# [What the task requires]
Your task is to extract every line from the material below exactly.

# [Dataset excerpt]
■ ■ ■ ■ ■
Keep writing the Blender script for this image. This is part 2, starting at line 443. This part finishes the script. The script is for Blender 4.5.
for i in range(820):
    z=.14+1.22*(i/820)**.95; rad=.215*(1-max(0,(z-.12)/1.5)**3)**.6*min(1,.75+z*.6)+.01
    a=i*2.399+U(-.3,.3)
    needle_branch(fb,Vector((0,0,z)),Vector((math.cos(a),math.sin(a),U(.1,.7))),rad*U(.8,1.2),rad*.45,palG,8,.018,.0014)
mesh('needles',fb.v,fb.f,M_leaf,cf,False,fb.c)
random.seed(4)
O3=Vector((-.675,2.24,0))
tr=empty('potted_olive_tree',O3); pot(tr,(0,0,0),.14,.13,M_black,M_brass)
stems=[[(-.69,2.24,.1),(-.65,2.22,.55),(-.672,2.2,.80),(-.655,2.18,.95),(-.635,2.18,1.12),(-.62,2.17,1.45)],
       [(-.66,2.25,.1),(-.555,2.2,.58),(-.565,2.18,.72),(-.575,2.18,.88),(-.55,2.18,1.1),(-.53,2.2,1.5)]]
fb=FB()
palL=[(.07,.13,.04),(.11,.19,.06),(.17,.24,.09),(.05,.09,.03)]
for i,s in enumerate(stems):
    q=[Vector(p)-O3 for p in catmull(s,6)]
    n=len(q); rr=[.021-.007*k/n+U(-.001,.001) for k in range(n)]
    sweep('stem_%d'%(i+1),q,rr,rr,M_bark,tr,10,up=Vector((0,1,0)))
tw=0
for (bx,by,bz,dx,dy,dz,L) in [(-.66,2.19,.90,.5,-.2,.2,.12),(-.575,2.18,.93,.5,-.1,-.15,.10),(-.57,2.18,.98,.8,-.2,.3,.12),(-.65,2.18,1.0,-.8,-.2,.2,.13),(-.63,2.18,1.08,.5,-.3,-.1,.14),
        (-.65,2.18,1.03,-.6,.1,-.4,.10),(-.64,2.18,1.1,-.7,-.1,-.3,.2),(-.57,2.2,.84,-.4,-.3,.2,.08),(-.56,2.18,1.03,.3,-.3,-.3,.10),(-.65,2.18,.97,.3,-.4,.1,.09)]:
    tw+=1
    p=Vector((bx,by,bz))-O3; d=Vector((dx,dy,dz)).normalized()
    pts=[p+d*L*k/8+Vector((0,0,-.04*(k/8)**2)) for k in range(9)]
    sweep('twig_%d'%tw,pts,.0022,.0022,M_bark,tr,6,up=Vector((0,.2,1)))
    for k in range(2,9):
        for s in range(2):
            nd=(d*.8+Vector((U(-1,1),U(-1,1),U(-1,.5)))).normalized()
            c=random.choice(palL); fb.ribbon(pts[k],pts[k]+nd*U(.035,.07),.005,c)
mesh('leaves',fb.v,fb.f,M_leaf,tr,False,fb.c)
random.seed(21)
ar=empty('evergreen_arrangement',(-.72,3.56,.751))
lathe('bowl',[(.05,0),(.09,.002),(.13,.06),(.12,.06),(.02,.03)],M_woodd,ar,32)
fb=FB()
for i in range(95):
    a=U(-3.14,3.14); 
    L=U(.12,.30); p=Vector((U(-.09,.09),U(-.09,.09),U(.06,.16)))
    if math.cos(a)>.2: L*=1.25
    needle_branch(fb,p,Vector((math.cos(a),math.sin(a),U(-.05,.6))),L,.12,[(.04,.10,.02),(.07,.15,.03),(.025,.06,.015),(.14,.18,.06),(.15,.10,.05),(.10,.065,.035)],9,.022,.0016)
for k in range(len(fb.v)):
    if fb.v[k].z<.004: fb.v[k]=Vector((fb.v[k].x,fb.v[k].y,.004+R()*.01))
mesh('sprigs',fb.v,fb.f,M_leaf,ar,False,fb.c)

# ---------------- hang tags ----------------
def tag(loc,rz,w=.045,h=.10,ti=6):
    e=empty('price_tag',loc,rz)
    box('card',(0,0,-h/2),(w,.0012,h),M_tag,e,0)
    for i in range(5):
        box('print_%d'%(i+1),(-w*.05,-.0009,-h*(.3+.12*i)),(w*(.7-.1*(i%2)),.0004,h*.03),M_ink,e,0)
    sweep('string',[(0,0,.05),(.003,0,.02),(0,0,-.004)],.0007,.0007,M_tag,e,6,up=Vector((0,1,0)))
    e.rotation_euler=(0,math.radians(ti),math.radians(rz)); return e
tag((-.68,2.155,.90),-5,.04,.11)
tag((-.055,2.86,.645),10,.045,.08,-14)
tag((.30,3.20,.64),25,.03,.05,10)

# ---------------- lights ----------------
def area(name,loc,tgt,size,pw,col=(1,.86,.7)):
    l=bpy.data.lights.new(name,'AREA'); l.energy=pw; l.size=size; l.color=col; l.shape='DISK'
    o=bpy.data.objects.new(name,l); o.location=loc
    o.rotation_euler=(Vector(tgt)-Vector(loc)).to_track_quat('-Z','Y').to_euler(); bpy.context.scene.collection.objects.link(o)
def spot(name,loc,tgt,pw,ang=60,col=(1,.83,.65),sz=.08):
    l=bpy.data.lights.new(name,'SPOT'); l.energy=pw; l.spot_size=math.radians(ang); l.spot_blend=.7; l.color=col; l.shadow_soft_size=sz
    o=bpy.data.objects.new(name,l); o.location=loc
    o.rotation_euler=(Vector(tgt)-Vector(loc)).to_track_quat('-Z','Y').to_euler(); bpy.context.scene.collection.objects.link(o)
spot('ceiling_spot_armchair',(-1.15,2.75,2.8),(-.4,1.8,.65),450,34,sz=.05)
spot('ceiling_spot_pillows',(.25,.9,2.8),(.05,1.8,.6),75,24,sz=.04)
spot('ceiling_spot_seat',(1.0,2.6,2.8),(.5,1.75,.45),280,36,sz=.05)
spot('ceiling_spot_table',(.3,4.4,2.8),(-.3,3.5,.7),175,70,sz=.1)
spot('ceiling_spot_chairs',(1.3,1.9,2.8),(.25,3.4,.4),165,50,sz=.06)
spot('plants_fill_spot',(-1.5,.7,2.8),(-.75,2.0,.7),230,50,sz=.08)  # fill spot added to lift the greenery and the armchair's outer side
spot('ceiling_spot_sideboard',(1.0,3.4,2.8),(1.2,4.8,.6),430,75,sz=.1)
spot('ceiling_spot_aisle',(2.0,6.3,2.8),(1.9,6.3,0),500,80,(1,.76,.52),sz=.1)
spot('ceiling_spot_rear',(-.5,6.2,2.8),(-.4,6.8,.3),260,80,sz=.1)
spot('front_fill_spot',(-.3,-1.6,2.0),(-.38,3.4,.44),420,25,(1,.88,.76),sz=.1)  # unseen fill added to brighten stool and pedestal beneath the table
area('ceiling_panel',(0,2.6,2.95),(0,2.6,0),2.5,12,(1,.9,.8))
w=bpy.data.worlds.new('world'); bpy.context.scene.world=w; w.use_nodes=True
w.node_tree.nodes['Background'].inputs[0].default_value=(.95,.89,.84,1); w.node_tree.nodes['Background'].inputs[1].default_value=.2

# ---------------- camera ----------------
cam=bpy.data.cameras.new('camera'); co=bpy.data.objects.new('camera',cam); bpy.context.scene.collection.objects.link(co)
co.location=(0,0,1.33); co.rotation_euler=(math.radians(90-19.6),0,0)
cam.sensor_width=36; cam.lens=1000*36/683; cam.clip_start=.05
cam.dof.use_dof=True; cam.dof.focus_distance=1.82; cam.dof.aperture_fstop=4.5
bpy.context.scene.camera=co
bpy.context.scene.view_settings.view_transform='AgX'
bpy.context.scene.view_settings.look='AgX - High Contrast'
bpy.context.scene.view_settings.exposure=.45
■ ■ ■ ■ ■
# [The answer]
Keep writing the Blender script for this image. This is part 2, starting at line 443. This part finishes the script. The script is for Blender 4.5.
for i in range(820):
    z=.14+1.22*(i/820)**.95; rad=.215*(1-max(0,(z-.12)/1.5)**3)**.6*min(1,.75+z*.6)+.01
    a=i*2.399+U(-.3,.3)
    needle_branch(fb,Vector((0,0,z)),Vector((math.cos(a),math.sin(a),U(.1,.7))),rad*U(.8,1.2),rad*.45,palG,8,.018,.0014)
mesh('needles',fb.v,fb.f,M_leaf,cf,False,fb.c)
random.seed(4)
O3=Vector((-.675,2.24,0))
tr=empty('potted_olive_tree',O3); pot(tr,(0,0,0),.14,.13,M_black,M_brass)
stems=[[(-.69,2.24,.1),(-.65,2.22,.55),(-.672,2.2,.80),(-.655,2.18,.95),(-.635,2.18,1.12),(-.62,2.17,1.45)],
       [(-.66,2.25,.1),(-.555,2.2,.58),(-.565,2.18,.72),(-.575,2.18,.88),(-.55,2.18,1.1),(-.53,2.2,1.5)]]
fb=FB()
palL=[(.07,.13,.04),(.11,.19,.06),(.17,.24,.09),(.05,.09,.03)]
for i,s in enumerate(stems):
    q=[Vector(p)-O3 for p in catmull(s,6)]
    n=len(q); rr=[.021-.007*k/n+U(-.001,.001) for k in range(n)]
    sweep('stem_%d'%(i+1),q,rr,rr,M_bark,tr,10,up=Vector((0,1,0)))
tw=0
for (bx,by,bz,dx,dy,dz,L) in [(-.66,2.19,.90,.5,-.2,.2,.12),(-.575,2.18,.93,.5,-.1,-.15,.10),(-.57,2.18,.98,.8,-.2,.3,.12),(-.65,2.18,1.0,-.8,-.2,.2,.13),(-.63,2.18,1.08,.5,-.3,-.1,.14),
        (-.65,2.18,1.03,-.6,.1,-.4,.10),(-.64,2.18,1.1,-.7,-.1,-.3,.2),(-.57,2.2,.84,-.4,-.3,.2,.08),(-.56,2.18,1.03,.3,-.3,-.3,.10),(-.65,2.18,.97,.3,-.4,.1,.09)]:
    tw+=1
    p=Vector((bx,by,bz))-O3; d=Vector((dx,dy,dz)).normalized()
    pts=[p+d*L*k/8+Vector((0,0,-.04*(k/8)**2)) for k in range(9)]
    sweep('twig_%d'%tw,pts,.0022,.0022,M_bark,tr,6,up=Vector((0,.2,1)))
    for k in range(2,9):
        for s in range(2):
            nd=(d*.8+Vector((U(-1,1),U(-1,1),U(-1,.5)))).normalized()
            c=random.choice(palL); fb.ribbon(pts[k],pts[k]+nd*U(.035,.07),.005,c)
mesh('leaves',fb.v,fb.f,M_leaf,tr,False,fb.c)
random.seed(21)
ar=empty('evergreen_arrangement',(-.72,3.56,.751))
lathe('bowl',[(.05,0),(.09,.002),(.13,.06),(.12,.06),(.02,.03)],M_woodd,ar,32)
fb=FB()
for i in range(95):
    a=U(-3.14,3.14); 
    L=U(.12,.30); p=Vector((U(-.09,.09),U(-.09,.09),U(.06,.16)))
    if math.cos(a)>.2: L*=1.25
    needle_branch(fb,p,Vector((math.cos(a),math.sin(a),U(-.05,.6))),L,.12,[(.04,.10,.02),(.07,.15,.03),(.025,.06,.015),(.14,.18,.06),(.15,.10,.05),(.10,.065,.035)],9,.022,.0016)
for k in range(len(fb.v)):
    if fb.v[k].z<.004: fb.v[k]=Vector((fb.v[k].x,fb.v[k].y,.004+R()*.01))
mesh('sprigs',fb.v,fb.f,M_leaf,ar,False,fb.c)

# ---------------- hang tags ----------------
def tag(loc,rz,w=.045,h=.10,ti=6):
    e=empty('price_tag',loc,rz)
    box('card',(0,0,-h/2),(w,.0012,h),M_tag,e,0)
    for i in range(5):
        box('print_%d'%(i+1),(-w*.05,-.0009,-h*(.3+.12*i)),(w*(.7-.1*(i%2)),.0004,h*.03),M_ink,e,0)
    sweep('string',[(0,0,.05),(.003,0,.02),(0,0,-.004)],.0007,.0007,M_tag,e,6,up=Vector((0,1,0)))
    e.rotation_euler=(0,math.radians(ti),math.radians(rz)); return e
tag((-.68,2.155,.90),-5,.04,.11)
tag((-.055,2.86,.645),10,.045,.08,-14)
tag((.30,3.20,.64),25,.03,.05,10)

# ---------------- lights ----------------
def area(name,loc,tgt,size,pw,col=(1,.86,.7)):
    l=bpy.data.lights.new(name,'AREA'); l.energy=pw; l.size=size; l.color=col; l.shape='DISK'
    o=bpy.data.objects.new(name,l); o.location=loc
    o.rotation_euler=(Vector(tgt)-Vector(loc)).to_track_quat('-Z','Y').to_euler(); bpy.context.scene.collection.objects.link(o)
def spot(name,loc,tgt,pw,ang=60,col=(1,.83,.65),sz=.08):
    l=bpy.data.lights.new(name,'SPOT'); l.energy=pw; l.spot_size=math.radians(ang); l.spot_blend=.7; l.color=col; l.shadow_soft_size=sz
    o=bpy.data.objects.new(name,l); o.location=loc
    o.rotation_euler=(Vector(tgt)-Vector(loc)).to_track_quat('-Z','Y').to_euler(); bpy.context.scene.collection.objects.link(o)
spot('ceiling_spot_armchair',(-1.15,2.75,2.8),(-.4,1.8,.65),450,34,sz=.05)
spot('ceiling_spot_pillows',(.25,.9,2.8),(.05,1.8,.6),75,24,sz=.04)
spot('ceiling_spot_seat',(1.0,2.6,2.8),(.5,1.75,.45),280,36,sz=.05)
spot('ceiling_spot_table',(.3,4.4,2.8),(-.3,3.5,.7),175,70,sz=.1)
spot('ceiling_spot_chairs',(1.3,1.9,2.8),(.25,3.4,.4),165,50,sz=.06)
spot('plants_fill_spot',(-1.5,.7,2.8),(-.75,2.0,.7),230,50,sz=.08)  # fill spot added to lift the greenery and the armchair's outer side
spot('ceiling_spot_sideboard',(1.0,3.4,2.8),(1.2,4.8,.6),430,75,sz=.1)
spot('ceiling_spot_aisle',(2.0,6.3,2.8),(1.9,6.3,0),500,80,(1,.76,.52),sz=.1)
spot('ceiling_spot_rear',(-.5,6.2,2.8),(-.4,6.8,.3),260,80,sz=.1)
spot('front_fill_spot',(-.3,-1.6,2.0),(-.38,3.4,.44),420,25,(1,.88,.76),sz=.1)  # unseen fill added to brighten stool and pedestal beneath the table
area('ceiling_panel',(0,2.6,2.95),(0,2.6,0),2.5,12,(1,.9,.8))
w=bpy.data.worlds.new('world'); bpy.context.scene.world=w; w.use_nodes=True
w.node_tree.nodes['Background'].inputs[0].default_value=(.95,.89,.84,1); w.node_tree.nodes['Background'].inputs[1].default_value=.2

# ---------------- camera ----------------
cam=bpy.data.cameras.new('camera'); co=bpy.data.objects.new('camera',cam); bpy.context.scene.collection.objects.link(co)
co.location=(0,0,1.33); co.rotation_euler=(math.radians(90-19.6),0,0)
cam.sensor_width=36; cam.lens=1000*36/683; cam.clip_start=.05
cam.dof.use_dof=True; cam.dof.focus_distance=1.82; cam.dof.aperture_fstop=4.5
bpy.context.scene.camera=co
bpy.context.scene.view_settings.view_transform='AgX'
bpy.context.scene.view_settings.look='AgX - High Contrast'
bpy.context.scene.view_settings.exposure=.45